ABSTRACT

Another necessary condition for considering Nastaliq calligraphy a semiotic mode is having three metafunctions (i.e., ideational, interpersonal, and textual) through which three layers of meaning are realized. The ideational or experiential metafunction, as Halliday (1978) argues, is related to the part of the meaning – of the clause in language – that is the result of people’s relationship with the outside world and experience of that world. Interpersonal metafunction represents the interactions between people, and textual metafunction is especially related to the ways of ordering and the placement of different parts of the clause in language. In essence, this chapter describes how these three metafunctions of meanings are realized through different resources in Nastaliq calligraphy as a mode.

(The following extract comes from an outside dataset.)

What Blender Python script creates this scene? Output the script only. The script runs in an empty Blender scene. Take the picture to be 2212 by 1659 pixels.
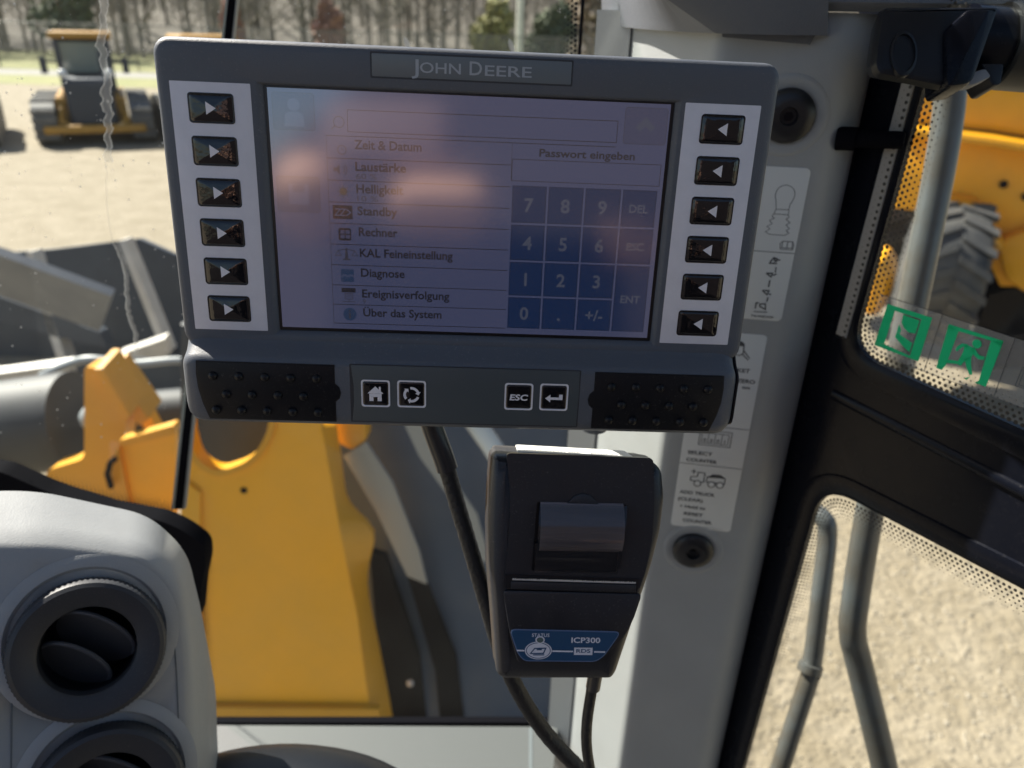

Based on Halliday’s (1978) social semiotics theory of communication and according to Kress and Van Leeuwen (2006 [1996]), to assume something as a semiotic mode, or for something to constitute a semiotic mode or a known system of meanings like language, it must “realize” the three meanings or metafunctions defined in Halliday’s systemic functional model. Therefore, to understand whether Nastaliq can be considered a distinct semiotic mode as an image in its own right, it is necessary to examine how the three groups of meaning or metafunction manifest in Nastaliq and fulfill the third requisite of mode in multimodal social semiotics. Here, the three functional dimensions in the proposed model are examined in calligraphic forms of Nastaliq.